Raw data:
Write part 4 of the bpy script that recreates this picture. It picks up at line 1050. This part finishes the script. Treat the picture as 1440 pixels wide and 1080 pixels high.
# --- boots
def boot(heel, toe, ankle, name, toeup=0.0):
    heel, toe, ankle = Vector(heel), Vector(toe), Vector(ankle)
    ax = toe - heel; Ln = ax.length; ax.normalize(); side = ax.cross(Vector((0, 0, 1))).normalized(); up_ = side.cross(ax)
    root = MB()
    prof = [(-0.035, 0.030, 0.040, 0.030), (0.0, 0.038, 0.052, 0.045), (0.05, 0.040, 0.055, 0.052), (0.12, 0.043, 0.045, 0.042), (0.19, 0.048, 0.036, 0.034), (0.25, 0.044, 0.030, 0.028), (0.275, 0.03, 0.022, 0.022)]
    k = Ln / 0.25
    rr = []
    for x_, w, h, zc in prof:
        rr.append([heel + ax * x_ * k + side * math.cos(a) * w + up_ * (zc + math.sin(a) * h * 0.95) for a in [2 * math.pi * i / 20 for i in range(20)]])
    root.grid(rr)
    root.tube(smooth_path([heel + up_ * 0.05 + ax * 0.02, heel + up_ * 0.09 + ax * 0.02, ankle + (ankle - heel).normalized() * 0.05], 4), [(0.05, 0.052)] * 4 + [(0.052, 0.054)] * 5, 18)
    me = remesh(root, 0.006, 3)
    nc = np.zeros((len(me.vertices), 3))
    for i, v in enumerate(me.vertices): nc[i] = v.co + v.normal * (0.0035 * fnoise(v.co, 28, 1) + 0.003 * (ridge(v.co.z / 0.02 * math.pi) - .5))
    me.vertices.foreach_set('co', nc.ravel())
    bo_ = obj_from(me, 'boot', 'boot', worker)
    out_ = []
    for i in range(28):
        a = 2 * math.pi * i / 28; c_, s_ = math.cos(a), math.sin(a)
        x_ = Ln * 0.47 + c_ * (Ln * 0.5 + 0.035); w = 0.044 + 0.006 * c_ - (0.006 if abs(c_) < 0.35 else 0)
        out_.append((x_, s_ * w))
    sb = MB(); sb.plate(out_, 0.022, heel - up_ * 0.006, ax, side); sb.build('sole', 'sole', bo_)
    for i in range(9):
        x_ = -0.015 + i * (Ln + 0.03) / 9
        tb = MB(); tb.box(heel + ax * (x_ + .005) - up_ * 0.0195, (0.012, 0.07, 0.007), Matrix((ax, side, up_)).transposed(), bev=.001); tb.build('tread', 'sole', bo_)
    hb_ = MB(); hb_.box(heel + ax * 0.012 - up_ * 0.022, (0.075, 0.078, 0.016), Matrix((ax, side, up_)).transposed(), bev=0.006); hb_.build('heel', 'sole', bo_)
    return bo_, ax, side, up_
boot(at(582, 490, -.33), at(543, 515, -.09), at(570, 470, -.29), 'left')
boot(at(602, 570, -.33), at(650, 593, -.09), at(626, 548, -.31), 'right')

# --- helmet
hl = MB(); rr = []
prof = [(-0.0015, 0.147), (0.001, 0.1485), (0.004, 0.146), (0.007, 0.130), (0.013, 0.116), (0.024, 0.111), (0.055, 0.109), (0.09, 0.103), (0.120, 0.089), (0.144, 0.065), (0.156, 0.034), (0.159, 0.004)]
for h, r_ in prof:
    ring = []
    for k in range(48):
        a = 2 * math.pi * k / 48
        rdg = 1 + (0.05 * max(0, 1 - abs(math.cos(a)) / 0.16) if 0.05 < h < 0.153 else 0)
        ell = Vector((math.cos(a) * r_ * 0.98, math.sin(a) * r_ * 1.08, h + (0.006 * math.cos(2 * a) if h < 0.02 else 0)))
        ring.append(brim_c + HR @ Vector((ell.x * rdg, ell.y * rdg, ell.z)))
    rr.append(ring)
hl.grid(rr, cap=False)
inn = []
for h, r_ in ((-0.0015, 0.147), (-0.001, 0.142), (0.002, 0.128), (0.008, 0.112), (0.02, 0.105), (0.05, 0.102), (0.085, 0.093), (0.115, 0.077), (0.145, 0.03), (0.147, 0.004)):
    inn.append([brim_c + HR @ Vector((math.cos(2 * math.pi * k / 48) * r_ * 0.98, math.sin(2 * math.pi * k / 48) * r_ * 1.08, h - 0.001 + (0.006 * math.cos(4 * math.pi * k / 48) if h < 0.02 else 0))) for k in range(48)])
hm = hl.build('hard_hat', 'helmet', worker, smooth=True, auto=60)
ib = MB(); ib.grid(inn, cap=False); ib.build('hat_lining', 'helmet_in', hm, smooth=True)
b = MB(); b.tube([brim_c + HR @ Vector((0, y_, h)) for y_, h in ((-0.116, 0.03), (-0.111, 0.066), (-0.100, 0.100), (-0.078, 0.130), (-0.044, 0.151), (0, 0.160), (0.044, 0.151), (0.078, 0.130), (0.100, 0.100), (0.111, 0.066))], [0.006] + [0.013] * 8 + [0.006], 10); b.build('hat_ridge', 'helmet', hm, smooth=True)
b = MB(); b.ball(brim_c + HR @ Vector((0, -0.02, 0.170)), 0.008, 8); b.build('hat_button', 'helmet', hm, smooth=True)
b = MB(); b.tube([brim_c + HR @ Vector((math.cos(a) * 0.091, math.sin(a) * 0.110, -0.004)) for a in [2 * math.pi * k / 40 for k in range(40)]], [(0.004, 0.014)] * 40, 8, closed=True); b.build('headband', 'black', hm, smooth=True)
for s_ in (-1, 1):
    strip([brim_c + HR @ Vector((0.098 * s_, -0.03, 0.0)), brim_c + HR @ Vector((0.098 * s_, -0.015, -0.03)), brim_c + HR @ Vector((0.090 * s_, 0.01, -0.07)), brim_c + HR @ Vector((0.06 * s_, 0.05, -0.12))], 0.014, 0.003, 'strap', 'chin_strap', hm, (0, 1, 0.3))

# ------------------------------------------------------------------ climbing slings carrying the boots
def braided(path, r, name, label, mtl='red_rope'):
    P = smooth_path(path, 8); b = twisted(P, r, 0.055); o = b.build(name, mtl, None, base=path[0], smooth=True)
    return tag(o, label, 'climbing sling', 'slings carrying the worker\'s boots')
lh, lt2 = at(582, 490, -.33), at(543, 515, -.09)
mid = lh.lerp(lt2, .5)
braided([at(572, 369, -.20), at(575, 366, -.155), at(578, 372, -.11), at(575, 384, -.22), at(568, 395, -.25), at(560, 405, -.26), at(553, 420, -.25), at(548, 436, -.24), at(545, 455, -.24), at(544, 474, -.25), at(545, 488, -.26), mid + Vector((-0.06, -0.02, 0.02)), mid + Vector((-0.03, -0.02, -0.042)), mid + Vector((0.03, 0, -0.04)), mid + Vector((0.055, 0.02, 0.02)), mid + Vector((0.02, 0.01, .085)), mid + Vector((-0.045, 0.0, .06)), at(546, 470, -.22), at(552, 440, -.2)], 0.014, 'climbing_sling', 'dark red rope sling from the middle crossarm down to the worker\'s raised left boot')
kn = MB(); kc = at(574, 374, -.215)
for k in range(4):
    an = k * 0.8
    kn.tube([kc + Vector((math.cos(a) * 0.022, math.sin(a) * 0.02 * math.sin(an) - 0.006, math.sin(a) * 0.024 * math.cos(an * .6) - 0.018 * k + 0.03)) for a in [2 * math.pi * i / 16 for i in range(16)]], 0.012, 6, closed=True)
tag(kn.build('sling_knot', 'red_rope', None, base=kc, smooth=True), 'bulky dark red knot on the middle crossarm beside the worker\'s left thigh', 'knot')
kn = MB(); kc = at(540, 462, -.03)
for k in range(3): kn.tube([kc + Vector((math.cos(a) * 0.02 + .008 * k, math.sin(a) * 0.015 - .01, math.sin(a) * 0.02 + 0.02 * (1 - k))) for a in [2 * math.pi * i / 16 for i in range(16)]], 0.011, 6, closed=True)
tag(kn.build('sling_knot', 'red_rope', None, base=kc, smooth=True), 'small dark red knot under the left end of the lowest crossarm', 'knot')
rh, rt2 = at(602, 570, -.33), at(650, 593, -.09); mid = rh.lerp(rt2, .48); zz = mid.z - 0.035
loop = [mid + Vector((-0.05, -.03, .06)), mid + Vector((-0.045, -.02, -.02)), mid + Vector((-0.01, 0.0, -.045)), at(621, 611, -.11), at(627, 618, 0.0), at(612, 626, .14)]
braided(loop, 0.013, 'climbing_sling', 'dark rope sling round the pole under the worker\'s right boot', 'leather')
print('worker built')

Exercise requirements: Please give an exact restatement of only the lines from the beginning of the material above to the line with "548, -.31), 'right')", inclusive.

Exercise answer:
Write part 4 of the bpy script that recreates this picture. It picks up at line 1050. This part finishes the script. Treat the picture as 1440 pixels wide and 1080 pixels high.
# --- boots
def boot(heel, toe, ankle, name, toeup=0.0):
    heel, toe, ankle = Vector(heel), Vector(toe), Vector(ankle)
    ax = toe - heel; Ln = ax.length; ax.normalize(); side = ax.cross(Vector((0, 0, 1))).normalized(); up_ = side.cross(ax)
    root = MB()
    prof = [(-0.035, 0.030, 0.040, 0.030), (0.0, 0.038, 0.052, 0.045), (0.05, 0.040, 0.055, 0.052), (0.12, 0.043, 0.045, 0.042), (0.19, 0.048, 0.036, 0.034), (0.25, 0.044, 0.030, 0.028), (0.275, 0.03, 0.022, 0.022)]
    k = Ln / 0.25
    rr = []
    for x_, w, h, zc in prof:
        rr.append([heel + ax * x_ * k + side * math.cos(a) * w + up_ * (zc + math.sin(a) * h * 0.95) for a in [2 * math.pi * i / 20 for i in range(20)]])
    root.grid(rr)
    root.tube(smooth_path([heel + up_ * 0.05 + ax * 0.02, heel + up_ * 0.09 + ax * 0.02, ankle + (ankle - heel).normalized() * 0.05], 4), [(0.05, 0.052)] * 4 + [(0.052, 0.054)] * 5, 18)
    me = remesh(root, 0.006, 3)
    nc = np.zeros((len(me.vertices), 3))
    for i, v in enumerate(me.vertices): nc[i] = v.co + v.normal * (0.0035 * fnoise(v.co, 28, 1) + 0.003 * (ridge(v.co.z / 0.02 * math.pi) - .5))
    me.vertices.foreach_set('co', nc.ravel())
    bo_ = obj_from(me, 'boot', 'boot', worker)
    out_ = []
    for i in range(28):
        a = 2 * math.pi * i / 28; c_, s_ = math.cos(a), math.sin(a)
        x_ = Ln * 0.47 + c_ * (Ln * 0.5 + 0.035); w = 0.044 + 0.006 * c_ - (0.006 if abs(c_) < 0.35 else 0)
        out_.append((x_, s_ * w))
    sb = MB(); sb.plate(out_, 0.022, heel - up_ * 0.006, ax, side); sb.build('sole', 'sole', bo_)
    for i in range(9):
        x_ = -0.015 + i * (Ln + 0.03) / 9
        tb = MB(); tb.box(heel + ax * (x_ + .005) - up_ * 0.0195, (0.012, 0.07, 0.007), Matrix((ax, side, up_)).transposed(), bev=.001); tb.build('tread', 'sole', bo_)
    hb_ = MB(); hb_.box(heel + ax * 0.012 - up_ * 0.022, (0.075, 0.078, 0.016), Matrix((ax, side, up_)).transposed(), bev=0.006); hb_.build('heel', 'sole', bo_)
    return bo_, ax, side, up_
boot(at(582, 490, -.33), at(543, 515, -.09), at(570, 470, -.29), 'left')
boot(at(602, 570, -.33), at(650, 593, -.09), at(626, 548, -.31), 'right')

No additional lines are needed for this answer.